WRITTEN EXERCISE: Show only lines that include "this".

── RECORD EXCERPTS ──

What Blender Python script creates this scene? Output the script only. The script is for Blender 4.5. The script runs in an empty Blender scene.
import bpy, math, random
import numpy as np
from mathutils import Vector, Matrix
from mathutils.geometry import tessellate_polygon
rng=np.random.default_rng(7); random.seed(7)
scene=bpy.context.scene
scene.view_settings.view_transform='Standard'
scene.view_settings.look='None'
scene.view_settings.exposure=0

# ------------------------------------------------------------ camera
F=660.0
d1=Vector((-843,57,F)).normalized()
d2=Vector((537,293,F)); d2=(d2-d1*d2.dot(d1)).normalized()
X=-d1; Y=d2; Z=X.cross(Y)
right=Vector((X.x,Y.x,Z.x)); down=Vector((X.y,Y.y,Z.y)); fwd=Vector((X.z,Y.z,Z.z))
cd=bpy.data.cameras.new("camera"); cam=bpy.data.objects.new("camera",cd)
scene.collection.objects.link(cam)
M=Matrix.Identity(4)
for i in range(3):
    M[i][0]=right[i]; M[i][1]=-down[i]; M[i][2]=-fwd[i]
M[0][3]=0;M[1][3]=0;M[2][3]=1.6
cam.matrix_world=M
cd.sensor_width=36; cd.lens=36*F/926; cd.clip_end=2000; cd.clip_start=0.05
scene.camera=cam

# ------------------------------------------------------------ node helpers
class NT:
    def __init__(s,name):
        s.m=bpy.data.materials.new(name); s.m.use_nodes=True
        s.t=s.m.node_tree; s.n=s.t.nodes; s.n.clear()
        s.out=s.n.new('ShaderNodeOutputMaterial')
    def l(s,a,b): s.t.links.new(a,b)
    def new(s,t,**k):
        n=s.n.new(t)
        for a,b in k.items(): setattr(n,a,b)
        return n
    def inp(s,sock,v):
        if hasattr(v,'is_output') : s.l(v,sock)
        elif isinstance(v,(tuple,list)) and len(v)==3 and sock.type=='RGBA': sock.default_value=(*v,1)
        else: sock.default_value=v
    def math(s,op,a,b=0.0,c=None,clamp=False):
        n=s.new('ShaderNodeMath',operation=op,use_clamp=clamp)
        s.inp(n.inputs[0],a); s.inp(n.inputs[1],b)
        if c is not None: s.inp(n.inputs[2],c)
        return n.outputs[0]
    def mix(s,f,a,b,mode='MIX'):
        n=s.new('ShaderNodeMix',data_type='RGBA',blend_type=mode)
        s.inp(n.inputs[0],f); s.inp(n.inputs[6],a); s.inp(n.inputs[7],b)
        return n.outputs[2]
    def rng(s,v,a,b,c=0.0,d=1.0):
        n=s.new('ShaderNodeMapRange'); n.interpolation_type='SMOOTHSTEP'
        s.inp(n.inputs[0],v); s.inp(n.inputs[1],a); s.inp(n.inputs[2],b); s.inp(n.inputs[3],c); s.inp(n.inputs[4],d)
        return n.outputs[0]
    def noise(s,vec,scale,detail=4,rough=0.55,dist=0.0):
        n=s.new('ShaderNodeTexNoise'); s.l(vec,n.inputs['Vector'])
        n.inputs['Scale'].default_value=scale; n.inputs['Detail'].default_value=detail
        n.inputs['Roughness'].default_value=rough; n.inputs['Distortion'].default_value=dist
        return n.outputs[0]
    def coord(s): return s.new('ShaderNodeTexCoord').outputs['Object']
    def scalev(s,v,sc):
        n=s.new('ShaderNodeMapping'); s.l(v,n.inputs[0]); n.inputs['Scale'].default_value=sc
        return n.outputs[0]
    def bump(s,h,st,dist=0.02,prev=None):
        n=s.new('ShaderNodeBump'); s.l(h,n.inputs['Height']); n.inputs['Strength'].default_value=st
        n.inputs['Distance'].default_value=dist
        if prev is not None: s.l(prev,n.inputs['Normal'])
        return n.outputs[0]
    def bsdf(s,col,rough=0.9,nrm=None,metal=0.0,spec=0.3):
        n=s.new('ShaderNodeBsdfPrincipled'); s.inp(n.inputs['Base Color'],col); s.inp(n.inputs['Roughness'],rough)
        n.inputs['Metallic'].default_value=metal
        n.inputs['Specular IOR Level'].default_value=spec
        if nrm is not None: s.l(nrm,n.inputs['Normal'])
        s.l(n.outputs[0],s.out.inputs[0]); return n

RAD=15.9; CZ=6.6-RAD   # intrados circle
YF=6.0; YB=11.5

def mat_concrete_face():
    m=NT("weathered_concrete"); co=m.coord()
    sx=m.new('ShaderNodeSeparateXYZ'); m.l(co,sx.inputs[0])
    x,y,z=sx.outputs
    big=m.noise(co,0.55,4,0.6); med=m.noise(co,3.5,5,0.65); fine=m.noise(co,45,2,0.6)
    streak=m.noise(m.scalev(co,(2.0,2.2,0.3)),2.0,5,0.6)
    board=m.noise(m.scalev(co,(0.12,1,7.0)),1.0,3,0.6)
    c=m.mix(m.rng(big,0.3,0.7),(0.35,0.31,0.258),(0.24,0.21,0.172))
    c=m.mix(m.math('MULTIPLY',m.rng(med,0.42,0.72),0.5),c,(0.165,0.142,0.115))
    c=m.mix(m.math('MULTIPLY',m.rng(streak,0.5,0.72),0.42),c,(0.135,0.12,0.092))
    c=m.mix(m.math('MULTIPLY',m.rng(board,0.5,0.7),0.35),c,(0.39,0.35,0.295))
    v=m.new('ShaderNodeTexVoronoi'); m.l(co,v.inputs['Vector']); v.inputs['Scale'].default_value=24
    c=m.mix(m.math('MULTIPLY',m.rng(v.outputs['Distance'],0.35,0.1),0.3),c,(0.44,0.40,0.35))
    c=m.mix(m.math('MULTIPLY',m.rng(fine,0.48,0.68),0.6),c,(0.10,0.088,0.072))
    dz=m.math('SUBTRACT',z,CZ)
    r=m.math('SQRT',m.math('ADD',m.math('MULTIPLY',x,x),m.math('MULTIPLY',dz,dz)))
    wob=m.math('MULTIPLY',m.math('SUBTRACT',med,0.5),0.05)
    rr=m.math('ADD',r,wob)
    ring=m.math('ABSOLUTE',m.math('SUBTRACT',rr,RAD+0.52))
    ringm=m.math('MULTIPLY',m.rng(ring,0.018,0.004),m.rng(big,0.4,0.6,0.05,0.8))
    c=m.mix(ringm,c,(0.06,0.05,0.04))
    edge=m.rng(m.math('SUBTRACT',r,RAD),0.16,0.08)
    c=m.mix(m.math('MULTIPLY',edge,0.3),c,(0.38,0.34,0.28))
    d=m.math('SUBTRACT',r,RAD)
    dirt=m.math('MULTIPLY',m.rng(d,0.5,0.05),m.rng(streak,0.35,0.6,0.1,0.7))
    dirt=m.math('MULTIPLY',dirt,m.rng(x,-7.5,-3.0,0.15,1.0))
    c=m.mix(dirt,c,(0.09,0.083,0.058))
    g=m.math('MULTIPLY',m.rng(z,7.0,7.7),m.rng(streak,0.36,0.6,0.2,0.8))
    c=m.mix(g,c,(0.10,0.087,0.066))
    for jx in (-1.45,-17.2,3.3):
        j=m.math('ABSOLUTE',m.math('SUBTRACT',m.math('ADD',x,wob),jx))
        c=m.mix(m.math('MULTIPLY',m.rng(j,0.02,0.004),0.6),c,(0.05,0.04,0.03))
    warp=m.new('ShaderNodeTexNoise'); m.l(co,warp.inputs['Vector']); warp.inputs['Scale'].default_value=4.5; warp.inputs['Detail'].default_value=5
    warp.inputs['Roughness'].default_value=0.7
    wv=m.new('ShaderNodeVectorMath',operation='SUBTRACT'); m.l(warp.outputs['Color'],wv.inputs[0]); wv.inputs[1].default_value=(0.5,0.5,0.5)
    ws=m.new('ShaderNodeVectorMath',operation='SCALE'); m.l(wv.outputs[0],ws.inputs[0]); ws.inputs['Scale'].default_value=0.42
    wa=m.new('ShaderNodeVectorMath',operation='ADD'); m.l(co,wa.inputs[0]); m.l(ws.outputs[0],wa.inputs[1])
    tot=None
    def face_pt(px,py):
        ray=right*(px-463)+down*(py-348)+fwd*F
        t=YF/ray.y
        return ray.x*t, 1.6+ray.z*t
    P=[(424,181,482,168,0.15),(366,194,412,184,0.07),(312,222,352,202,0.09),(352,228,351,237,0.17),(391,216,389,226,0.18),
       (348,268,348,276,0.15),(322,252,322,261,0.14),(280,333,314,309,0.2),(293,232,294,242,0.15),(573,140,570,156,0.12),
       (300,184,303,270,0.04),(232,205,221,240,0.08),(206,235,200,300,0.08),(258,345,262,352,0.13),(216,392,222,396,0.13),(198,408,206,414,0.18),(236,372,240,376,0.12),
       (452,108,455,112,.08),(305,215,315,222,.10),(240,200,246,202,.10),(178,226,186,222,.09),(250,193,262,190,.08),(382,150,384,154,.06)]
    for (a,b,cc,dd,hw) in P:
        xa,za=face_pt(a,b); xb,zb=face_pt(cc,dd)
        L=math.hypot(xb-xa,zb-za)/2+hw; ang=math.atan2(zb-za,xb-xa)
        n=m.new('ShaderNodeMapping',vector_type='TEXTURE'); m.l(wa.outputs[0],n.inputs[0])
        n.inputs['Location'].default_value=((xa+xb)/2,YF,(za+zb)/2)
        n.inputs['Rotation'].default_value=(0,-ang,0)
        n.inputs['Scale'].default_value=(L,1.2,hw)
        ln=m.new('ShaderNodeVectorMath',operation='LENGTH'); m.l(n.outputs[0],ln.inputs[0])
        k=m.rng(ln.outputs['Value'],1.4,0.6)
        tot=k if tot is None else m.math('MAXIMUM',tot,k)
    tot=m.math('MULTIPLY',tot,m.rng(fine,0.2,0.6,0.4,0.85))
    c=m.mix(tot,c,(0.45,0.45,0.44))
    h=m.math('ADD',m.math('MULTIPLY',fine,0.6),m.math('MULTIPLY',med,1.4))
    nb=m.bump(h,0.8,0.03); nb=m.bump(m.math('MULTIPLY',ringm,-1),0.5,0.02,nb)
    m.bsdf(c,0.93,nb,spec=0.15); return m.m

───
── RECORD EXCERPTS ──

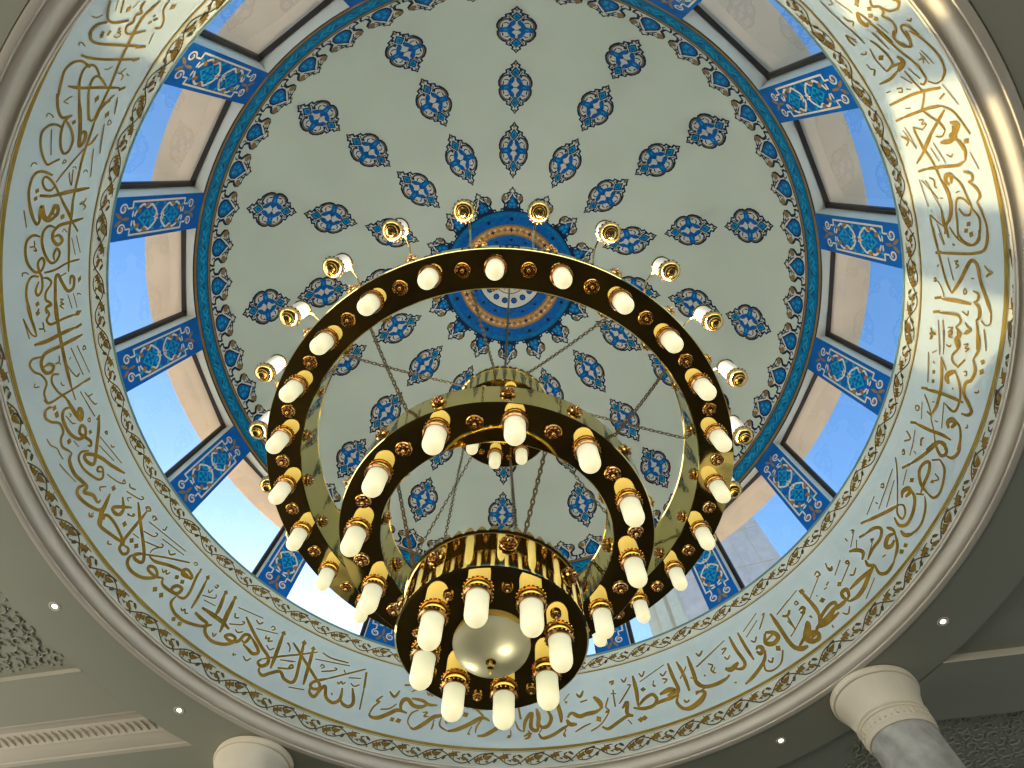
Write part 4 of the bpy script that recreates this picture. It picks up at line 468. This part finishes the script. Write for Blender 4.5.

───

TASK SOLUTION:
What Blender Python script creates this scene? Output the script only. The script is for Blender 4.5. The script runs in an empty Blender scene.
Write part 4 of the bpy script that recreates this picture. It picks up at line 468. This part finishes the script. Write for Blender 4.5.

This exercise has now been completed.